Stated task
Leave the pictures out. Return all other data exactly.

Supplied information

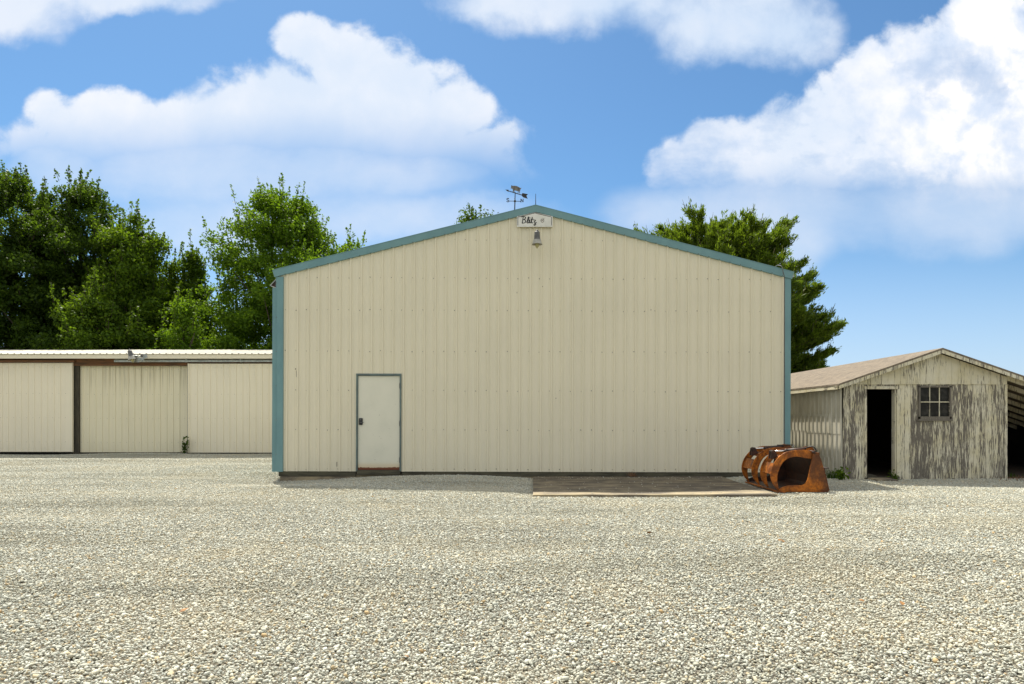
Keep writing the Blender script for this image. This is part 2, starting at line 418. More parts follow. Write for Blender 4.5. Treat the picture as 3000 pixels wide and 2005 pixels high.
# ------------------------------------------------------------------ metal barn
WD=14.8
barn=empty('metal_barn',(0,WD,0),'tall cream ribbed steel barn with blue green trim and a low pitched gable','barn',rz=.007,ry=.003)
ZB=.13; AX=.015; AZ=5.74; SL=.2535                      # wall foot, apex x, apex height of cladding, roof slope
def gz_(x): return AZ-abs(x-AX)*SL+.06
XL,XR=-5.58,5.557
ribs=[]; c=-5.35
while c-.2286>XL+.03: c-=.2286
while c<XR-.03: ribs.append(c); c+=.2286
DX0,DX1,DZ0,DZ1=-3.855,-2.878,.155,2.247
def sheet_profile(x0,x1,ribs,depth=.019,extra=()):
    pr=[(x0,0)]
    for c in ribs:
        pr+=[(c-.026,0),(c-.013,-depth*1.3),(c+.013,-depth*1.3),(c+.026,0)]
        for mth in (.0762,.1524):
            pr+=[(c+mth-.017,0),(c+mth-.009,-.0035),(c+mth+.009,-.0035),(c+mth+.017,0)]
    pr=[p for p in pr if x0<=p[0]<=x1]+[(x1,0)]
    pr.sort(key=lambda p:p[0])
    out=[]
    def yy(x):
        for a,b in zip(pr,pr[1:]):
            if a[0]<=x<=b[0]: return a[1]+(b[1]-a[1])*((x-a[0])/max(b[0]-a[0],1e-9))
        return 0
    ex=[(e,yy(e)) for e in extra]
    return sorted(pr+ex,key=lambda p:p[0])
def strip_wall(mb,prof,zlo,zhi,m=0):
    for a,b in zip(prof,prof[1:]):
        if b[0]-a[0]<1e-6: continue
        mx=(a[0]+b[0])/2; z0=zlo(mx)
        mb.add([(a[0],a[1],z0),(b[0],b[1],z0),(b[0],b[1],zhi(b[0])),(a[0],a[1],zhi(a[0]))],[(0,1,2,3)],m)
w=MB()
prof=sheet_profile(XL,XR,ribs,extra=(DX0,DX1,AX))
strip_wall(w,prof,lambda x: DZ1 if DX0<x<DX1 else ZB,gz_)
rows=[1376,1261,1146,1031,911,816,704]
def zrow(y): return H+(CY-y)/135.14
for r in rows:
    z=zrow(r)
    for c in ribs:
        x=c-.042+random.uniform(-.004,.004)
        if z>gz_(x)-.18 or (DX0-.02<x<DX1+.02 and z<DZ1+.03): continue
        if r==704 and abs(x)>2.2: continue
        s=random.choice((.004,.005,.006,.0075)); zz=z+random.uniform(-.012,.012)
        w.lathe([(0,-.009),(s*1.1,-.008),(s*1.7,0)],(x,0,zz),axis=(0,1,0),n=6,m=1)
for (px,py,l,wd) in ((867,1084,.03,.016),(869,1098,.14,.007),(988,1362,.10,.014),(1513,858,.03,.012),(1906,907,.02,.015),(1628,1167,.02,.012),(1588,840,.02,.01)):
    p=P(px,py,WD); w.box(p.x-wd/2,p.x+wd/2,-.0035,-.001,p.z-l/2,p.z+l/2,2)
w.build('wall',[M_wall,M_screw,M_rustmark],barn).location=(0,0,0)
BL=19
sw=MB()
for sx,x in ((-1,XL),(1,XR)):
    pr=[]; y=.02
    while y<BL:
        pr+=[(y,0),(y+.17,0),(y+.19,.019),(y+.21,.019)]; y+=.2286
    for a,b in zip(pr,pr[1:]):
        zt=gz_(x)
        sw.add([(x+sx*a[1],a[0],ZB),(x+sx*b[1],b[0],ZB),(x+sx*b[1],b[0],zt),(x+sx*a[1],a[0],zt)],[(0,1,2,3) if sx>0 else (3,2,1,0)])
sw.add([(XL,BL,ZB),(XR,BL,ZB),(XR,BL,gz_(XR)),(AX,BL,gz_(AX)),(XL,BL,gz_(XL))],[(4,3,2,1,0)])
sw.build('side_wall',M_wall,barn)
# roof slabs
for s in (-1,1):
    e=5.64 if s>0 else 5.645
    rf=MB(); x1=AX+s*.0; xe=s*e
    rf.prism([(AX,AZ+.07),(xe,AZ+.07-abs(xe-AX)*SL),(xe,AZ+.11-abs(xe-AX)*SL),(AX,AZ+.11)],.02,BL+.1)
    y=.3
    while y<BL:
        rf.prism([(AX+s*.02,AZ+.111-.02*SL),(xe,AZ+.111-abs(xe-AX)*SL),(xe,AZ+.129-abs(xe-AX)*SL),(AX+s*.02,AZ+.129-.02*SL)],y,y+.03); y+=.2286
    rf.build('roof',M_roofmetal,barn)
# rake trim, apex top 5.90
TZ=5.903
for s in (-1,1):
    e=5.656 if s<0 else 5.62
    tzt=TZ-(e)*SL
    tr=MB(); cut=.045
    tr.prism([(AX,TZ),(s*e,tzt),(s*(e-cut),tzt-.150),(AX,TZ-.154)],-.055,.012)
    tr.prism([(AX,TZ+.004),(s*e,tzt+.004),(s*e,tzt-.008),(AX,TZ-.008)],-.06,.22)
    for c in ribs:
        if s*(c-AX)<.05: continue
        z=TZ-abs(c-.03-AX)*SL-.15
        tr.lathe([(0,-.012),(.006,-.010),(.009,0)],(c-.03,-.055,z),axis=(0,1,0),n=6,m=1)
    # lap joints of the trim lengths
    for xj in (1.75,3.6):
        zj=TZ-xj*SL; tr.prism([(s*xj,zj),(s*(xj+.012),zj-.003),(s*(xj+.012),zj-.160),(s*xj,zj-.157)],-.058,-.054)
    tr.build('rake_trim',[M_blue,M_rustmark],barn)
for x0,x1,ztop in ((-5.583,-5.428,4.33),(5.428,5.557,4.36)):
    t_=MB().box(x0,x1,-.032,.10,ZB-.01,ztop)
    if x0<0: t_.box(x0-.002,x0+.012,-.036,-.030,ZB-.01,ztop); t_.box(x1-.012,x1+.002,-.036,-.0,ZB-.01,ztop)
    else: t_.box(x0-.012,x0+.002,-.024,.0,ZB-.01,ztop)
    for k in range(6): t_.lathe([(0,-.01),(.007,-.008),(.009,0)],(x0+(.01 if x0<0 else -.006),-.036,.5+.82*k*.9),axis=(0,1,0),n=6,m=1)
    t_.build('corner_trim',[M_blue,M_screw],barn)
sd=MB().box(-5.664,-5.588,-.02,3.6,ZB-.01,4.095); sd.build('side_door',M_blue,barn)
tc=MB()
tc.prism([(-5.588,4.285),(-5.715,4.145),(-5.70,4.14),(-5.60,4.25),(-5.588,4.25)],-.03,3.7)
tc.prism([(-5.715,4.145),(-5.588,4.10),(-5.588,4.088),(-5.72,4.135)],-.03,3.7)
tc.prism([(-5.588,4.25),(-5.69,4.14),(-5.588,4.105)],-.005,3.69,1)
tc.build('track_cover',[M_galv,M_rustdark_shade],barn)
# skirt board and footing
sk=MB().box(-5.53,DX0-.01,.006,.05,.02,ZB+.01).box(DX1+.01,5.54,.006,.05,.02,ZB+.01); sk.build('skirt_board',M_skirt,barn)
ft=MB().box(-5.50,5.52,.05,.3,-.3,.06); ft.box(-5.50,DX0-.02,.012,.05,-.3,.015); ft.box(DX1+.02,5.52,.012,.05,-.3,.015)
ft.build('footing',M_concrete,barn)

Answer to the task
Keep writing the Blender script for this image. This is part 2, starting at line 418. More parts follow. Write for Blender 4.5. Treat the picture as 3000 pixels wide and 2005 pixels high.
# ------------------------------------------------------------------ metal barn
WD=14.8
barn=empty('metal_barn',(0,WD,0),'tall cream ribbed steel barn with blue green trim and a low pitched gable','barn',rz=.007,ry=.003)
ZB=.13; AX=.015; AZ=5.74; SL=.2535                      # wall foot, apex x, apex height of cladding, roof slope
def gz_(x): return AZ-abs(x-AX)*SL+.06
XL,XR=-5.58,5.557
ribs=[]; c=-5.35
while c-.2286>XL+.03: c-=.2286
while c<XR-.03: ribs.append(c); c+=.2286
DX0,DX1,DZ0,DZ1=-3.855,-2.878,.155,2.247
def sheet_profile(x0,x1,ribs,depth=.019,extra=()):
    pr=[(x0,0)]
    for c in ribs:
        pr+=[(c-.026,0),(c-.013,-depth*1.3),(c+.013,-depth*1.3),(c+.026,0)]
        for mth in (.0762,.1524):
            pr+=[(c+mth-.017,0),(c+mth-.009,-.0035),(c+mth+.009,-.0035),(c+mth+.017,0)]
    pr=[p for p in pr if x0<=p[0]<=x1]+[(x1,0)]
    pr.sort(key=lambda p:p[0])
    out=[]
    def yy(x):
        for a,b in zip(pr,pr[1:]):
            if a[0]<=x<=b[0]: return a[1]+(b[1]-a[1])*((x-a[0])/max(b[0]-a[0],1e-9))
        return 0
    ex=[(e,yy(e)) for e in extra]
    return sorted(pr+ex,key=lambda p:p[0])
def strip_wall(mb,prof,zlo,zhi,m=0):
    for a,b in zip(prof,prof[1:]):
        if b[0]-a[0]<1e-6: continue
        mx=(a[0]+b[0])/2; z0=zlo(mx)
        mb.add([(a[0],a[1],z0),(b[0],b[1],z0),(b[0],b[1],zhi(b[0])),(a[0],a[1],zhi(a[0]))],[(0,1,2,3)],m)
w=MB()
prof=sheet_profile(XL,XR,ribs,extra=(DX0,DX1,AX))
strip_wall(w,prof,lambda x: DZ1 if DX0<x<DX1 else ZB,gz_)
rows=[1376,1261,1146,1031,911,816,704]
def zrow(y): return H+(CY-y)/135.14
for r in rows:
    z=zrow(r)
    for c in ribs:
        x=c-.042+random.uniform(-.004,.004)
        if z>gz_(x)-.18 or (DX0-.02<x<DX1+.02 and z<DZ1+.03): continue
        if r==704 and abs(x)>2.2: continue
        s=random.choice((.004,.005,.006,.0075)); zz=z+random.uniform(-.012,.012)
        w.lathe([(0,-.009),(s*1.1,-.008),(s*1.7,0)],(x,0,zz),axis=(0,1,0),n=6,m=1)
for (px,py,l,wd) in ((867,1084,.03,.016),(869,1098,.14,.007),(988,1362,.10,.014),(1513,858,.03,.012),(1906,907,.02,.015),(1628,1167,.02,.012),(1588,840,.02,.01)):
    p=P(px,py,WD); w.box(p.x-wd/2,p.x+wd/2,-.0035,-.001,p.z-l/2,p.z+l/2,2)
w.build('wall',[M_wall,M_screw,M_rustmark],barn).location=(0,0,0)
BL=19
sw=MB()
for sx,x in ((-1,XL),(1,XR)):
    pr=[]; y=.02
    while y<BL:
        pr+=[(y,0),(y+.17,0),(y+.19,.019),(y+.21,.019)]; y+=.2286
    for a,b in zip(pr,pr[1:]):
        zt=gz_(x)
        sw.add([(x+sx*a[1],a[0],ZB),(x+sx*b[1],b[0],ZB),(x+sx*b[1],b[0],zt),(x+sx*a[1],a[0],zt)],[(0,1,2,3) if sx>0 else (3,2,1,0)])
sw.add([(XL,BL,ZB),(XR,BL,ZB),(XR,BL,gz_(XR)),(AX,BL,gz_(AX)),(XL,BL,gz_(XL))],[(4,3,2,1,0)])
sw.build('side_wall',M_wall,barn)
# roof slabs
for s in (-1,1):
    e=5.64 if s>0 else 5.645
    rf=MB(); x1=AX+s*.0; xe=s*e
    rf.prism([(AX,AZ+.07),(xe,AZ+.07-abs(xe-AX)*SL),(xe,AZ+.11-abs(xe-AX)*SL),(AX,AZ+.11)],.02,BL+.1)
    y=.3
    while y<BL:
        rf.prism([(AX+s*.02,AZ+.111-.02*SL),(xe,AZ+.111-abs(xe-AX)*SL),(xe,AZ+.129-abs(xe-AX)*SL),(AX+s*.02,AZ+.129-.02*SL)],y,y+.03); y+=.2286
    rf.build('roof',M_roofmetal,barn)
# rake trim, apex top 5.90
TZ=5.903
for s in (-1,1):
    e=5.656 if s<0 else 5.62
    tzt=TZ-(e)*SL
    tr=MB(); cut=.045
    tr.prism([(AX,TZ),(s*e,tzt),(s*(e-cut),tzt-.150),(AX,TZ-.154)],-.055,.012)
    tr.prism([(AX,TZ+.004),(s*e,tzt+.004),(s*e,tzt-.008),(AX,TZ-.008)],-.06,.22)
    for c in ribs:
        if s*(c-AX)<.05: continue
        z=TZ-abs(c-.03-AX)*SL-.15
        tr.lathe([(0,-.012),(.006,-.010),(.009,0)],(c-.03,-.055,z),axis=(0,1,0),n=6,m=1)
    # lap joints of the trim lengths
    for xj in (1.75,3.6):
        zj=TZ-xj*SL; tr.prism([(s*xj,zj),(s*(xj+.012),zj-.003),(s*(xj+.012),zj-.160),(s*xj,zj-.157)],-.058,-.054)
    tr.build('rake_trim',[M_blue,M_rustmark],barn)
for x0,x1,ztop in ((-5.583,-5.428,4.33),(5.428,5.557,4.36)):
    t_=MB().box(x0,x1,-.032,.10,ZB-.01,ztop)
    if x0<0: t_.box(x0-.002,x0+.012,-.036,-.030,ZB-.01,ztop); t_.box(x1-.012,x1+.002,-.036,-.0,ZB-.01,ztop)
    else: t_.box(x0-.012,x0+.002,-.024,.0,ZB-.01,ztop)
    for k in range(6): t_.lathe([(0,-.01),(.007,-.008),(.009,0)],(x0+(.01 if x0<0 else -.006),-.036,.5+.82*k*.9),axis=(0,1,0),n=6,m=1)
    t_.build('corner_trim',[M_blue,M_screw],barn)
sd=MB().box(-5.664,-5.588,-.02,3.6,ZB-.01,4.095); sd.build('side_door',M_blue,barn)
tc=MB()
tc.prism([(-5.588,4.285),(-5.715,4.145),(-5.70,4.14),(-5.60,4.25),(-5.588,4.25)],-.03,3.7)
tc.prism([(-5.715,4.145),(-5.588,4.10),(-5.588,4.088),(-5.72,4.135)],-.03,3.7)
tc.prism([(-5.588,4.25),(-5.69,4.14),(-5.588,4.105)],-.005,3.69,1)
tc.build('track_cover',[M_galv,M_rustdark_shade],barn)
# skirt board and footing
sk=MB().box(-5.53,DX0-.01,.006,.05,.02,ZB+.01).box(DX1+.01,5.54,.006,.05,.02,ZB+.01); sk.build('skirt_board',M_skirt,barn)
ft=MB().box(-5.50,5.52,.05,.3,-.3,.06); ft.box(-5.50,DX0-.02,.012,.05,-.3,.015); ft.box(DX1+.02,5.52,.012,.05,-.3,.015)
ft.build('footing',M_concrete,barn)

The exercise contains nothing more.